Pascal's Wager comes to mind when considering any active management approach versus broad index investing, including Roger's.
Honestly, you simply have no way knowing how your thought processes will turn out. You can delude yourself into thinking that you cover the "what happens if I am wrong" scenarios. But how can you be sure your biases prevent you from the drawing the correct conclusions in your analyses?
Warren Buffett spent considerable time in his career worrying about this issue when he was running his partnerships; indeed it was one of the reasons he dissolved them.
"Somebody could be criticizing your record 20 years from now."
Actually I think I see roger criticized on a regular basis real time. I know I am one of them.
Being wrong and repeating the same course of action is different than being wrong and making an adjustment in your model based on the new information. Both Roger and John Hussman have been candid about learning from their losses, and making changes to adjust to the "new normal". What else can you ask for?
Regarding Miller, anyone who held his fund from the beginning is unlikely to be complaining.
Sam
The problem is it may take decades to find out that you have been wrong.
What else to ask for? For starters, a solid education in passive investing.
6:38, i must not be understanding your comment, if "it may take decades" to prove out as wrong then you may not be wrong.
You are actually saying that someone should switch what they do, presumably switch to what you believe in (passive?) because they might be wrong decades from now?
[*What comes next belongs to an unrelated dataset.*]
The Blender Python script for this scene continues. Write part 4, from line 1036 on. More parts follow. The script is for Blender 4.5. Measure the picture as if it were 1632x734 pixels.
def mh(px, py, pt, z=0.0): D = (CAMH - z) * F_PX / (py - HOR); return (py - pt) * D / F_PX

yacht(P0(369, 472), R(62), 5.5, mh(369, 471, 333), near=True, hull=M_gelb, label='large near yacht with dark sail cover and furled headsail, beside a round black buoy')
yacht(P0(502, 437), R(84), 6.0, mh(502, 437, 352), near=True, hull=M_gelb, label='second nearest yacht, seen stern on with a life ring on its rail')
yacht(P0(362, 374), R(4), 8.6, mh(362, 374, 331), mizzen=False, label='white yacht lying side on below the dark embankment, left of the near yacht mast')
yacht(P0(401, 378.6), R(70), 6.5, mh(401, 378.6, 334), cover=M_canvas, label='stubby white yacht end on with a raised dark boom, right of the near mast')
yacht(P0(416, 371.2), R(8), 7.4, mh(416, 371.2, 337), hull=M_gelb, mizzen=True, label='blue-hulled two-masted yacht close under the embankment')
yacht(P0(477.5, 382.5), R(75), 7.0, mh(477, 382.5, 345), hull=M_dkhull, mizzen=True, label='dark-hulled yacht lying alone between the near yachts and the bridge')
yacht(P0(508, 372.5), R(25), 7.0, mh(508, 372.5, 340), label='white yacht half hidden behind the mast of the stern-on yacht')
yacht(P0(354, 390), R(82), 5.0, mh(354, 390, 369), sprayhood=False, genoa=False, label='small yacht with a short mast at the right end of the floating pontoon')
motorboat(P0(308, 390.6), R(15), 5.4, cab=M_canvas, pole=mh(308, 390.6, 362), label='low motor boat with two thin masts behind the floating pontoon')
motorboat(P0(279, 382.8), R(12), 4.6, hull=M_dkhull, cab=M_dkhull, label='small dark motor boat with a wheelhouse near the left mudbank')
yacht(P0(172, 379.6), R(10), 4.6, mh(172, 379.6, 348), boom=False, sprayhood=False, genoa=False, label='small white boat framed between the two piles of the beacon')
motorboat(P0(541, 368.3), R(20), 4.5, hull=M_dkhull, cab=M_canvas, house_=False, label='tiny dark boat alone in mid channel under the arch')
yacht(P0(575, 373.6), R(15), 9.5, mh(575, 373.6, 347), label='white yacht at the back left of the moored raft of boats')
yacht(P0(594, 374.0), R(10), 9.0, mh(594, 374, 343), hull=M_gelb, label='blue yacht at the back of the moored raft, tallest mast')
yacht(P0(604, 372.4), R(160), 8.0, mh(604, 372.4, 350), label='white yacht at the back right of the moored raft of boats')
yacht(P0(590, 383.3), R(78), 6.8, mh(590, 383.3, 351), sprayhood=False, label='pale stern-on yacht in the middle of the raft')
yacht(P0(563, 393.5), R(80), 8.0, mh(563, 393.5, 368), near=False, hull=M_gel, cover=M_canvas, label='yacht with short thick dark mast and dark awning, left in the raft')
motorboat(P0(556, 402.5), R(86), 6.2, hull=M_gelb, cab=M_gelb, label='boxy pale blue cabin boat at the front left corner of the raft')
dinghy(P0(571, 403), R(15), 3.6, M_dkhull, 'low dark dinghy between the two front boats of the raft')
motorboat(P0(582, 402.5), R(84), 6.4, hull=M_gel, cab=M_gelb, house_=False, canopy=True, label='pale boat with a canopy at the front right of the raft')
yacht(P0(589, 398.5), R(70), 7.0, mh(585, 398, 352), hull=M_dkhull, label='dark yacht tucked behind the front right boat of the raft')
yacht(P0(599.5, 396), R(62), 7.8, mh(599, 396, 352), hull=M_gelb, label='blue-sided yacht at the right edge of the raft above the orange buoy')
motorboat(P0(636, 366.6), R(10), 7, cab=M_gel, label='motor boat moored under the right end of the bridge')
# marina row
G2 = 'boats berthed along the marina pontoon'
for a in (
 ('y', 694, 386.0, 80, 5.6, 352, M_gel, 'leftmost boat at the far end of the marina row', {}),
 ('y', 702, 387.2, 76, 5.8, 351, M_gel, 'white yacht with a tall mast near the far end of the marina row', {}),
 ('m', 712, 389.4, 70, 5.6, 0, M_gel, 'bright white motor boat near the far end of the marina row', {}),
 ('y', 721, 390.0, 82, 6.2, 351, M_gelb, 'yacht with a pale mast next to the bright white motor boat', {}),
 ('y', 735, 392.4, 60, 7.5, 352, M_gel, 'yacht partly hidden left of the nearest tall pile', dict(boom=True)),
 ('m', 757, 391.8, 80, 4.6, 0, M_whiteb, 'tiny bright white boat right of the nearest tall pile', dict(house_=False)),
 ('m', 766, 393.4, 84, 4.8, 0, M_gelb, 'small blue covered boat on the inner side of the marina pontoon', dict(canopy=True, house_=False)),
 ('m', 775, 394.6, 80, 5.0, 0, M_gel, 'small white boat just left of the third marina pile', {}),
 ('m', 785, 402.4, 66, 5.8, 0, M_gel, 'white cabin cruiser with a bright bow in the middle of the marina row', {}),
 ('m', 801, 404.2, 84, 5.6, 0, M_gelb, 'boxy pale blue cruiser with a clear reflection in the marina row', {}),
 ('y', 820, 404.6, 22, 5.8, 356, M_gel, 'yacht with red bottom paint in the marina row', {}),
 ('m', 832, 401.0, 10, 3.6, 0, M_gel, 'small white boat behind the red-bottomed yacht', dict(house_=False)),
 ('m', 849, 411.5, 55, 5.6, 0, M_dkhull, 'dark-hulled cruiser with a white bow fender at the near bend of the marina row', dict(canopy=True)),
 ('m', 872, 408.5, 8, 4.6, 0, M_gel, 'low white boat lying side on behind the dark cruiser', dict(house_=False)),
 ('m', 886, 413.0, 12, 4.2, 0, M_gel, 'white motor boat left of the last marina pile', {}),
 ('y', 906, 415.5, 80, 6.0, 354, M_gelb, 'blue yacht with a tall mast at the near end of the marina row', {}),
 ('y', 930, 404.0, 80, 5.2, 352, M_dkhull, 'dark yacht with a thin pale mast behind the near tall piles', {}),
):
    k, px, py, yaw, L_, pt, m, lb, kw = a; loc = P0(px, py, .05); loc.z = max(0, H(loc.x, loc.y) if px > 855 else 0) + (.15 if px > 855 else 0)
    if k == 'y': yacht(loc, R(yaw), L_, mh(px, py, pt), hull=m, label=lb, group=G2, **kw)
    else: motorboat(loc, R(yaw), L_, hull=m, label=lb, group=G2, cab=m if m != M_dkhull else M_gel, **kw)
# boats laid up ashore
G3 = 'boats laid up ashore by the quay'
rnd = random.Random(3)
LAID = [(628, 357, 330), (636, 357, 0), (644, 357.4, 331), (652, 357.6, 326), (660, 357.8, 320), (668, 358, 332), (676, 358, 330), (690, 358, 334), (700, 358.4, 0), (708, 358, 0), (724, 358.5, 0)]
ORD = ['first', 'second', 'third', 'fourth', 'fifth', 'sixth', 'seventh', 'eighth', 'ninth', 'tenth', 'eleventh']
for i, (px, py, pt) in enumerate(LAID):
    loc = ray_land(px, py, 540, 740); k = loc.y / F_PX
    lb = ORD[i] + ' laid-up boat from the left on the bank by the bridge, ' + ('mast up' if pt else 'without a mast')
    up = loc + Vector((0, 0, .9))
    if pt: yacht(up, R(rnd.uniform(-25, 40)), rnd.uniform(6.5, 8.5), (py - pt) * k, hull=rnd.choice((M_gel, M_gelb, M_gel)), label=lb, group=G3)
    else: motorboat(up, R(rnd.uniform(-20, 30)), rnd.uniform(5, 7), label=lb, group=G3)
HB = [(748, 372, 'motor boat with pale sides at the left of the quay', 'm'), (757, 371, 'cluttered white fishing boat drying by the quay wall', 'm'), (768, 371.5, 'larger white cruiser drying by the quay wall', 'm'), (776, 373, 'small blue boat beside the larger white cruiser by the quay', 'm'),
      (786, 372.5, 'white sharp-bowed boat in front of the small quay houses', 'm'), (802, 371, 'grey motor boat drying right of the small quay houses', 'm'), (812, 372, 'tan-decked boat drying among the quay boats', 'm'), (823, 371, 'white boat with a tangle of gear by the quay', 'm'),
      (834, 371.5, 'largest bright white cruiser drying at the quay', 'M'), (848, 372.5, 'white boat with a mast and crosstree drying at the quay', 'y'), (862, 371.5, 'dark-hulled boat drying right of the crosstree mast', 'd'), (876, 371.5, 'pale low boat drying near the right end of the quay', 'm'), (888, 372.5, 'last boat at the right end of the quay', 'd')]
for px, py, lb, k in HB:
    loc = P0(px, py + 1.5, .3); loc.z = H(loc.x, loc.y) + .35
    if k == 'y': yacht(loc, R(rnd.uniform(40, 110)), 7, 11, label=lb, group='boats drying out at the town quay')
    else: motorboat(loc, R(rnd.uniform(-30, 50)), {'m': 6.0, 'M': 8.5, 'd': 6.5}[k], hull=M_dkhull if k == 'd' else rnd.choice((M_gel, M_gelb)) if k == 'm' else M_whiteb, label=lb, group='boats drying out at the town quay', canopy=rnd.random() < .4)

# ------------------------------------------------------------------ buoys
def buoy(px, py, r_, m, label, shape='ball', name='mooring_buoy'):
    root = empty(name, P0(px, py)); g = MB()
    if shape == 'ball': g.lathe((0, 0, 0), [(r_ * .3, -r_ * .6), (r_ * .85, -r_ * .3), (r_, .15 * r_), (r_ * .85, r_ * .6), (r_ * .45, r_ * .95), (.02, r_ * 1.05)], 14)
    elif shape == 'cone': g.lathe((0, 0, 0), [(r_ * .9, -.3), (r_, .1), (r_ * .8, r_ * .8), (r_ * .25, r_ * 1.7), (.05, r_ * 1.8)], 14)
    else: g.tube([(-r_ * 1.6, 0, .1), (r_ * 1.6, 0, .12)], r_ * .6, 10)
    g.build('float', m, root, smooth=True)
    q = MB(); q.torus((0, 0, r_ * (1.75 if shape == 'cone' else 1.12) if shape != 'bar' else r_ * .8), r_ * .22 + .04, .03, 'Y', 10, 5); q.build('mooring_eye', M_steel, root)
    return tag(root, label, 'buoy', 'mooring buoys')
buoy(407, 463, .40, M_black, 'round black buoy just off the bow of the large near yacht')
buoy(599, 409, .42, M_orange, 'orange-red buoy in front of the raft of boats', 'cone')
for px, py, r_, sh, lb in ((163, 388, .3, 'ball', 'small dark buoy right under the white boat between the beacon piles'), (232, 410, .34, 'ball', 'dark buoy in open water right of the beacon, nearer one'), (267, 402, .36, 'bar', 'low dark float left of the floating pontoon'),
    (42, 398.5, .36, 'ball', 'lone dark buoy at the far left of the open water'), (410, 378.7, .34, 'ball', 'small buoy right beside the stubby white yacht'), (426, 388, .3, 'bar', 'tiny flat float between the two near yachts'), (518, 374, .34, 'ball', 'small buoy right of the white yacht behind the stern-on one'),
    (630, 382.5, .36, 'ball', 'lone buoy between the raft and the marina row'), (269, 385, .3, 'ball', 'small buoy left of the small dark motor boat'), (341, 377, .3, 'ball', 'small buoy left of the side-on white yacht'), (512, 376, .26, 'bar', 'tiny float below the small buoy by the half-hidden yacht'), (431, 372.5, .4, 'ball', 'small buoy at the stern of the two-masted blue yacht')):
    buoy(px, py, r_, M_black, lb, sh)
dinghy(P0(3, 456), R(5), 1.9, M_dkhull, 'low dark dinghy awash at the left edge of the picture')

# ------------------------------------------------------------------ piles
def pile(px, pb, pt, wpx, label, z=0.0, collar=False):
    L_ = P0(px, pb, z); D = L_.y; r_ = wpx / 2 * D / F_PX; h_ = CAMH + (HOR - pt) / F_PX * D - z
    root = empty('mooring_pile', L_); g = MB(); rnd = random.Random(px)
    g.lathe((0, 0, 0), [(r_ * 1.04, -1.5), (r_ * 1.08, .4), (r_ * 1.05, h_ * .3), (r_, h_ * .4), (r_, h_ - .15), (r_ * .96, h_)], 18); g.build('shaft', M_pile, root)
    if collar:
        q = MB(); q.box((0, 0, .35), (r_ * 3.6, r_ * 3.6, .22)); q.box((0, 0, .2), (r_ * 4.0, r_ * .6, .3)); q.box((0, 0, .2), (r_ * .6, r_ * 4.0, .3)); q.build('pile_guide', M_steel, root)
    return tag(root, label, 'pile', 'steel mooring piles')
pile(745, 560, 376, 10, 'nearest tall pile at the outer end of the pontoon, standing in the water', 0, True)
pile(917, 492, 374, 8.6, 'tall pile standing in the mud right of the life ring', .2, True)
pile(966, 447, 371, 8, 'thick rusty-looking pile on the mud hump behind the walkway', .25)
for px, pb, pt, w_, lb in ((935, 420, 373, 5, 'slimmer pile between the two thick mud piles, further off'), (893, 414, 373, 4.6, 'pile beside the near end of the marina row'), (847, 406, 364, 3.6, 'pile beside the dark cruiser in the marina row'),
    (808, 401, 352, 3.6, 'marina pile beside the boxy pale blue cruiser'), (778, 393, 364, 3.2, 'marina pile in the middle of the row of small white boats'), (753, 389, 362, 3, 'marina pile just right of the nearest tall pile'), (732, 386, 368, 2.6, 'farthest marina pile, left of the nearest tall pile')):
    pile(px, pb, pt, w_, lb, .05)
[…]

There's no way I have that right.
roger,
your returns are not published so we really don't know what your actual performance is.
In fact, the investing public would be shocked at actual performance of the hacks and snake oil hucksters trotted out on CNBC.
Fair enough criticizing Miller's hubris from your view 30,000 feet up, but I have a problem with you criticizing his performance without showing us yours.
you can contact my firm and ask for performance, but if you have a "problem" of any sort then why spend time on this site?
Yes, exactly.
Yes, you have it right.
Time will tell, you may be indeed be one of the greatest investors of all time. The odds say otherwise. Pascal's Wager.